Related: Nikki Haley pledges to end 'Israel-bashing'

"The U.N. is missing the growing discontent and the growing mistrust among the people it's supposed to represent," she added. "The fact is, a wave is building throughout the world, it's a wave of populations that is challenging institutions like the United Nations and shaking them to their foundations."

Haley said she plans to dedicate a Security Council meeting to "the broader question of how human rights abuses can lead to a breakdown in national peace and security," which, she said, would be a first for the council. While human rights are usually discussed at the U.N. Human Rights Council, Haley claimed that the group "is so corrupt" and said she intends to "essentially put them on notice" when she addresses the body in June.

Amnesty International said Haley's remarks were "certainly encouraging" and added that it hopes they "show that the U.S. will honor its obligations, including not reducing funding to the U.N."

Regarding peacekeeping operations, which have been particularly controversial in recent years due to allegations of sexual abuse by troops, Haley said it is an area with a "great potential for reform." She emphasized the need for the U.N. to have an exit plan in many of the regions where it has peacekeeping troops.

"And if things don't improve," she said, "we have to have the political will to adjust the mission, even if some countries and bureaucracies are going to lose funding in the process." Haley said the U.N.'s political mission in Afghanistan will soon be under "strategic review" because "no one has ever thought to check and see if we're actually achieving any goals. This is unacceptable."

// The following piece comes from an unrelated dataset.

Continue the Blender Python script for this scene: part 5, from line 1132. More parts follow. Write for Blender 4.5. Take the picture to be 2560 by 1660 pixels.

Meanwhile, the peacekeeping missions in the Democratic Republic of the Congo and the Central African Republic should be ended, she said. The bodies of two U.N. investigators—Zaida Catalan, a Swede, and Michael Sharp, an American—were believed to have been discovered in the DRC this week. Haley expressed her sadness on Tuesday.

Asked why the U.N. should have an exit strategy for its peacekeeping missions, Haley said, "Because there should never be a time we don't want to lift up countries. There should never be a time we don't want to make them more independent. If we're there all the time, all you're doing is creating dependence." Haley also said that peacekeeping missions are "not fair to the American taxpayer."

Haley spoke one day after she made remarks during the annual American Israel Public Affairs Committee conference, during which she called herself "a new sheriff in town" and said she would end "Israel bashing" at the U.N. On Wednesday, she alluded to "yet another ridiculously biased report attacking Israel" that resulted in the resignation of Rima Khalaf, executive secretary of the U.N. Economic and Social Commission for Western Asia. The report, which said that Israel has "created an apartheid regime that dominates the Palestinian people as a whole," was also withdrawn.

"So many dollars and man-hours were spent to produce a false and defamatory report," said Haley.

Toward the end of her talk, Haley touched upon the refugee crisis, saying Trump's executive order—which is also referred to as a Muslim ban or travel ban—"is about keeping the terrorists out" of the U.S. She then brought up "situations like what just happened in London—that was devastating."

Moderator Richard Haass, president of the Council on Foreign Relations, corrected Haley, noting that Khalid Masood, the attacker who killed three people in London last week, was born and lived in the U.K. and thus would not have been kept out by a travel ban. As a homegrown extremist, he did not enter the U.K. from a different country.